WHAT THIS TASK INVOLVES
Everything from the line with "[M['concrete'], M['joint'], M['sill']]))" to the end of the data should be restated word for word, and nothing before it.

EXCERPTED DATA
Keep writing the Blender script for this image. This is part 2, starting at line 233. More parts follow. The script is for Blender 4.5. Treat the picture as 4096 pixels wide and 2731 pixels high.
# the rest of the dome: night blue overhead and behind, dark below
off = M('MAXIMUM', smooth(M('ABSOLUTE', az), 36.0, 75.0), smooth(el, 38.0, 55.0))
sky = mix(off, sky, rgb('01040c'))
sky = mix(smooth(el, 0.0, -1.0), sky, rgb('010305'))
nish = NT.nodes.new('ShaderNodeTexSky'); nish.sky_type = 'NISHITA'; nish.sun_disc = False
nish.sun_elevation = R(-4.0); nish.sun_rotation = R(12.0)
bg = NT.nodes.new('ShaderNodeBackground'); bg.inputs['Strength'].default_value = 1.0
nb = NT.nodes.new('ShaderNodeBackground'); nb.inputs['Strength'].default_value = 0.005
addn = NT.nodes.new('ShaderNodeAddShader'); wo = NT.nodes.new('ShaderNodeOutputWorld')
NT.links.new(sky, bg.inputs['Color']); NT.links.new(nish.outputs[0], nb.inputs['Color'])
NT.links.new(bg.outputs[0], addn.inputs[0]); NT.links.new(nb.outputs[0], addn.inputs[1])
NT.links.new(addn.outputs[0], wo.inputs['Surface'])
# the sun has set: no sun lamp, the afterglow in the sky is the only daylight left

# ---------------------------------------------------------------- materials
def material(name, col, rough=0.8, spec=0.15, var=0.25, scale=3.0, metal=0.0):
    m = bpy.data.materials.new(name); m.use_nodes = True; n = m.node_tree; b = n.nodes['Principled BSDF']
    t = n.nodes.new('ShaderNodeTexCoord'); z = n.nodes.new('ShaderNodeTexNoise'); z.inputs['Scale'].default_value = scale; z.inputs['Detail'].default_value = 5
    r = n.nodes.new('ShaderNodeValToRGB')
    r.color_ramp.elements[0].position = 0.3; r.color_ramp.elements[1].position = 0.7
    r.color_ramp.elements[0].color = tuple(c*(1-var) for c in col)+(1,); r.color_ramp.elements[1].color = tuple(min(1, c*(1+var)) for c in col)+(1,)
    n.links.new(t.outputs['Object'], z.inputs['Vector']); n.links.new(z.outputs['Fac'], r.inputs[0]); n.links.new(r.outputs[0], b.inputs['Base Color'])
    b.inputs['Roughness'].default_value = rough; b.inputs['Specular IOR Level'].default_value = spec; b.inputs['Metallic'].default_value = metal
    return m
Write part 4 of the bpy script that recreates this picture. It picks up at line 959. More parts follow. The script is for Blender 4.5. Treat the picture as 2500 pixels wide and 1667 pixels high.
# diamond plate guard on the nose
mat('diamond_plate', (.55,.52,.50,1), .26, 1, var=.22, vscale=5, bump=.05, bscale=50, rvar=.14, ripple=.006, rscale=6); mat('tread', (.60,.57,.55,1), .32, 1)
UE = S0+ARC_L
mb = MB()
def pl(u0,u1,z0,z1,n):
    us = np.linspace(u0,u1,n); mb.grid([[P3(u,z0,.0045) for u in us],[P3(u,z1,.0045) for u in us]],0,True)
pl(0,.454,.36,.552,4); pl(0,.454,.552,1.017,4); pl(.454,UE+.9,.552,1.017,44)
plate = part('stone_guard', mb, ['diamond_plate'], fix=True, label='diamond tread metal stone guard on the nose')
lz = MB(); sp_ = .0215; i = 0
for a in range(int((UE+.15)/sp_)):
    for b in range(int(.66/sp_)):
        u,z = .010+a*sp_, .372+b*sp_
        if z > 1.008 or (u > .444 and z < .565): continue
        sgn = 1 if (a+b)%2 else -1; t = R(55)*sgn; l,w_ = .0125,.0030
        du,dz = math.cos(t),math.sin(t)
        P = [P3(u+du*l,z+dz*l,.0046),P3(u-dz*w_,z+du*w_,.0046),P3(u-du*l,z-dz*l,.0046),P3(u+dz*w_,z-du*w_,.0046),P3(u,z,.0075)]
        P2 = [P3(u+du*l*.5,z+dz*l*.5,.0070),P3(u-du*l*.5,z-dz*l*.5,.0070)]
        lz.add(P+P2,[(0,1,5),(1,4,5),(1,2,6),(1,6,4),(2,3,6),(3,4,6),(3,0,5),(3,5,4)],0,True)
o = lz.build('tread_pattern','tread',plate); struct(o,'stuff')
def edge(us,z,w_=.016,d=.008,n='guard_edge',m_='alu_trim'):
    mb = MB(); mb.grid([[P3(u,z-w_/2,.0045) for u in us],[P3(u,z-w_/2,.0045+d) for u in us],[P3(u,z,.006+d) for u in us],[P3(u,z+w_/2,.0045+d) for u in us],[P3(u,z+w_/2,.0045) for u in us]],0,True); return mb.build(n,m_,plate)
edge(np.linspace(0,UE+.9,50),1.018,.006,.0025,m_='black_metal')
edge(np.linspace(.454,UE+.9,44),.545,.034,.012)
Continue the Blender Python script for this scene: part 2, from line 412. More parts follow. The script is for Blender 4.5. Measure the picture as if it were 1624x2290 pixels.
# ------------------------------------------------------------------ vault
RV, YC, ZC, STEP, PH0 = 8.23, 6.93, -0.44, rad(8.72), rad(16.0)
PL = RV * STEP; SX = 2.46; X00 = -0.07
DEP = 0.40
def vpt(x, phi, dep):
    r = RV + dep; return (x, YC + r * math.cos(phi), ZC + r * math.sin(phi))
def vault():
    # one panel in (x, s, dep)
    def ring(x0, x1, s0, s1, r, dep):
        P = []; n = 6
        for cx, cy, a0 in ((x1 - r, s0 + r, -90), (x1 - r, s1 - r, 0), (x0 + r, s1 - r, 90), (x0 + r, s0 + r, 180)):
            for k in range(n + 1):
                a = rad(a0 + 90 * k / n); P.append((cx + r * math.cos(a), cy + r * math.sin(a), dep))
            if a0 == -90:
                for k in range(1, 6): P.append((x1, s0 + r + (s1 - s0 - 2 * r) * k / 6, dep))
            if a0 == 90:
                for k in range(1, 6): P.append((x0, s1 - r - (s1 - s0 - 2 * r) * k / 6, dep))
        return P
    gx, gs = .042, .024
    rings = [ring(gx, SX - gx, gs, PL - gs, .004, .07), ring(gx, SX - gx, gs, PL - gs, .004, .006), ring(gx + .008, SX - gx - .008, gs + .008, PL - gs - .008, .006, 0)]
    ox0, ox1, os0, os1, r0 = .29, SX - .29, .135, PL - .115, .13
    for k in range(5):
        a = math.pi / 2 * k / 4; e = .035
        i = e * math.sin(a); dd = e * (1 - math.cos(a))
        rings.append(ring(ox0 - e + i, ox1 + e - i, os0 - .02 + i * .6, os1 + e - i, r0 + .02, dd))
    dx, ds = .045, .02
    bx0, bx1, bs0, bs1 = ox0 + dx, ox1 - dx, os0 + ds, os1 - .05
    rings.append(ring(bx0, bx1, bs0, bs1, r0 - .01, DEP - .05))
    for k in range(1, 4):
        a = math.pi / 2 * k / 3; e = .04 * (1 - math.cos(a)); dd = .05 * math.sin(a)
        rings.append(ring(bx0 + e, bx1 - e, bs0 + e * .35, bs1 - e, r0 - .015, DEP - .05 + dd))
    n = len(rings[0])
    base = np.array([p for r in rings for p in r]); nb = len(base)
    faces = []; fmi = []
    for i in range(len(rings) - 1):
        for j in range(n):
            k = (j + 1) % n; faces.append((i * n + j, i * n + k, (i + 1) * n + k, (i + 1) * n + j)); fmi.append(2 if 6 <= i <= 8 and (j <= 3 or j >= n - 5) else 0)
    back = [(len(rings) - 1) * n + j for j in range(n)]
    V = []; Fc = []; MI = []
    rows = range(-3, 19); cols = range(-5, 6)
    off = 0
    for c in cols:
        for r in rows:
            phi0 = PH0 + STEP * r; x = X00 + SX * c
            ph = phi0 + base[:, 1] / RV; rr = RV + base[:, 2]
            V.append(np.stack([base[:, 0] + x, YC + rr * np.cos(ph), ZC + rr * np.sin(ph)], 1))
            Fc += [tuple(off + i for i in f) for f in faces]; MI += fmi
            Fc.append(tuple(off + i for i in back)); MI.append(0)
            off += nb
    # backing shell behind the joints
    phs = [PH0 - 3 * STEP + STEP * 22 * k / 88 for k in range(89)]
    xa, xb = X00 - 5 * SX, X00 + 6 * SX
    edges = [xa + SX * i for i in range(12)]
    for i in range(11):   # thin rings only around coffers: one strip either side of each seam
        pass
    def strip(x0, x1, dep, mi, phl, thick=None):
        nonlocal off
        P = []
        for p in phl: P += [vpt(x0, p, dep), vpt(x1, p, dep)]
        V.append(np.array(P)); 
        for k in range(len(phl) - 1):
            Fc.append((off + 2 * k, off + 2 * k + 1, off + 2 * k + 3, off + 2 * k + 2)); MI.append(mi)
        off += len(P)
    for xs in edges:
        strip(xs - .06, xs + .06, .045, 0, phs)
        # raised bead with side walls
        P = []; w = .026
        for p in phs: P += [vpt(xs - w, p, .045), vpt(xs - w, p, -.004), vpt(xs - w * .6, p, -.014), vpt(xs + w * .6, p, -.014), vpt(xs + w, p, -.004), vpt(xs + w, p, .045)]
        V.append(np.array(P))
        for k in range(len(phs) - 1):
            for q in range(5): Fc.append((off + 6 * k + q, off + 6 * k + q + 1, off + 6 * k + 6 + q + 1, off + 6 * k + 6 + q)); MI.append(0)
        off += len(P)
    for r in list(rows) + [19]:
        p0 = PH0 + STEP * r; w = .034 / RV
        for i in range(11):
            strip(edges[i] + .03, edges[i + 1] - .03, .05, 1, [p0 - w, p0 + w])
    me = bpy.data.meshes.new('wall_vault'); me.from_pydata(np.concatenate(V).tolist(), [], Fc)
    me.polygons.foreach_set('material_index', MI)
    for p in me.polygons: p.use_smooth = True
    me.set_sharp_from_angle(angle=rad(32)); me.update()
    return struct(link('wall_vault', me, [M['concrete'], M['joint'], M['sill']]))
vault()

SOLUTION
    return struct(link('wall_vault', me, [M['concrete'], M['joint'], M['sill']]))
vault()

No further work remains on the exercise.